TASK PROMPT. Check each line of the material. Copy those containing "image".

Records from a data collection
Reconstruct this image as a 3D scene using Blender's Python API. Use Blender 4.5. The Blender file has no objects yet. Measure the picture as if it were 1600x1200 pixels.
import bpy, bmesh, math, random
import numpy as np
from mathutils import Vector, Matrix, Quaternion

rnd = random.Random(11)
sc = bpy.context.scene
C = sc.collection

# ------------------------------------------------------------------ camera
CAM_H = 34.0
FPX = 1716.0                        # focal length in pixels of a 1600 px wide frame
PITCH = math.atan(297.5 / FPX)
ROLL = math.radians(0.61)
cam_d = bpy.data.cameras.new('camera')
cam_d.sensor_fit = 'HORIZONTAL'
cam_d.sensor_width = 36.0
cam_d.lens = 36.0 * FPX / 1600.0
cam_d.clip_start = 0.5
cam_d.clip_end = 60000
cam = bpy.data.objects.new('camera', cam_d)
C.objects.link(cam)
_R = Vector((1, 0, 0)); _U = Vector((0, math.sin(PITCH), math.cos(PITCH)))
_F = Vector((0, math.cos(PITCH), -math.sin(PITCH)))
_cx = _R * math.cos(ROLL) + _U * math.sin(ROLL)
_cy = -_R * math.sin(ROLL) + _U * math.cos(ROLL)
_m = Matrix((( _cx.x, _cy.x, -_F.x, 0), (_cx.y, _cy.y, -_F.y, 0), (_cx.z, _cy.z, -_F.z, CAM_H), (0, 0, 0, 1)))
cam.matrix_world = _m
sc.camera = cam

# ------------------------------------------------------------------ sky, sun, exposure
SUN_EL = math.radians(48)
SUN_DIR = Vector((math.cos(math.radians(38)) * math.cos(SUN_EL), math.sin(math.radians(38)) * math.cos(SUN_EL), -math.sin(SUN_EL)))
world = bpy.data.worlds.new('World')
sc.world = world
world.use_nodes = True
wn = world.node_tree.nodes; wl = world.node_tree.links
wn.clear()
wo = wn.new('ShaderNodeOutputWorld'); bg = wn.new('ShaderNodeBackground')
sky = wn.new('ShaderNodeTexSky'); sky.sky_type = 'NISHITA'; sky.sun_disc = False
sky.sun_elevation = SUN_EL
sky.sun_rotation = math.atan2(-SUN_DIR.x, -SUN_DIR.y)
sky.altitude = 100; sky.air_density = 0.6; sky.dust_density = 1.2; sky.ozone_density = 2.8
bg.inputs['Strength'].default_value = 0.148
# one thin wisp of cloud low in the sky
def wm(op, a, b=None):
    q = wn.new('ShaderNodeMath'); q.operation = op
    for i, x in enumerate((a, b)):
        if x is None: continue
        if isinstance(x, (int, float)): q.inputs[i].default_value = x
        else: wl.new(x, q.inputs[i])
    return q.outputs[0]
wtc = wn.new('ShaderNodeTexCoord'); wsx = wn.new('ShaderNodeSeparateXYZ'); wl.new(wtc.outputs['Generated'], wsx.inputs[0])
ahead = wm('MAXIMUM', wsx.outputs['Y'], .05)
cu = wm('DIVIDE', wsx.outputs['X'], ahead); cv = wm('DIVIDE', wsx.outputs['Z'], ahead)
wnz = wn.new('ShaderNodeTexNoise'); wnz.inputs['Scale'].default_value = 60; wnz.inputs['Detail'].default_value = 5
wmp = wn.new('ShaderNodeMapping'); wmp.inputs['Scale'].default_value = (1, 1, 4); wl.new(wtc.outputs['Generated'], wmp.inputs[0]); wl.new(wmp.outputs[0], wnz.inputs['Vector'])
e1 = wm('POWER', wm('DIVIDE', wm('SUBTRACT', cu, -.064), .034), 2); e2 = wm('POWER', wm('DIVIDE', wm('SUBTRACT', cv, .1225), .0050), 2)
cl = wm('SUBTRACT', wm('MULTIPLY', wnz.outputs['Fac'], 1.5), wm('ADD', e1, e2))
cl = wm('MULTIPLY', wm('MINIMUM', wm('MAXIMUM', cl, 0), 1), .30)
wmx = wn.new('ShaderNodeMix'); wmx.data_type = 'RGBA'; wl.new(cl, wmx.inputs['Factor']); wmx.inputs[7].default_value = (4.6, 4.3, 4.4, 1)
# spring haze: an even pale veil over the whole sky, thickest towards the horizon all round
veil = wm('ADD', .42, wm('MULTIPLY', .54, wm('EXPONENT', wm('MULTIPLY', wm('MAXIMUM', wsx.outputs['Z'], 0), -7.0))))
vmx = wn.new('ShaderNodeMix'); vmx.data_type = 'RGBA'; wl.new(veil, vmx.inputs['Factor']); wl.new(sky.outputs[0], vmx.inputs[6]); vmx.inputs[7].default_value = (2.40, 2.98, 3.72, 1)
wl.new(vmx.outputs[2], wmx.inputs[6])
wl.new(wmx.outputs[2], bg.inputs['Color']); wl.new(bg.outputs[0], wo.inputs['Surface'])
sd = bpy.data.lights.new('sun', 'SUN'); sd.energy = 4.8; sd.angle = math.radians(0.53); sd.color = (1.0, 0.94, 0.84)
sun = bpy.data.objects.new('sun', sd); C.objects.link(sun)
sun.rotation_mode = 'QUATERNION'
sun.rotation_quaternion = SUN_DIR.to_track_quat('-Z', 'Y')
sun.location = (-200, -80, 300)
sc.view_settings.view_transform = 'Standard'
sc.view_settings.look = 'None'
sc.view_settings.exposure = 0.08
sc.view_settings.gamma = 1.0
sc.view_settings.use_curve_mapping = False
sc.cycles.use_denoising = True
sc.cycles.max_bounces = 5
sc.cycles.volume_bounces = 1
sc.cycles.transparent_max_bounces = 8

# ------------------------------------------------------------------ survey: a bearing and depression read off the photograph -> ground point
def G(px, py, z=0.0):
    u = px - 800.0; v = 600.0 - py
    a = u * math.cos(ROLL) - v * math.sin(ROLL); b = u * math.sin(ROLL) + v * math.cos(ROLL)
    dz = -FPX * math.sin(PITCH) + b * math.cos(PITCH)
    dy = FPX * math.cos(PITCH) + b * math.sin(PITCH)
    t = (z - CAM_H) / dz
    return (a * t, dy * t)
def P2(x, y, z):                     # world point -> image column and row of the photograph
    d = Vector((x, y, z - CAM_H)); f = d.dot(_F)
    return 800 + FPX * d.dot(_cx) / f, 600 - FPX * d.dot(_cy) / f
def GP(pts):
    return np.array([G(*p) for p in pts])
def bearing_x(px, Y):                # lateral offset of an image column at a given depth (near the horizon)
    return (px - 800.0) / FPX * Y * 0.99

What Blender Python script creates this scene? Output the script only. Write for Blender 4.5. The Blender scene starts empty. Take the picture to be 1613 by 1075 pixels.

SOLUTION.
Reconstruct this image as a 3D scene using Blender's Python API. Use Blender 4.5. The Blender file has no objects yet. Measure the picture as if it were 1600x1200 pixels.
def P2(x, y, z):                     # world point -> image column and row of the photograph
def bearing_x(px, Y):                # lateral offset of an image column at a given depth (near the horizon)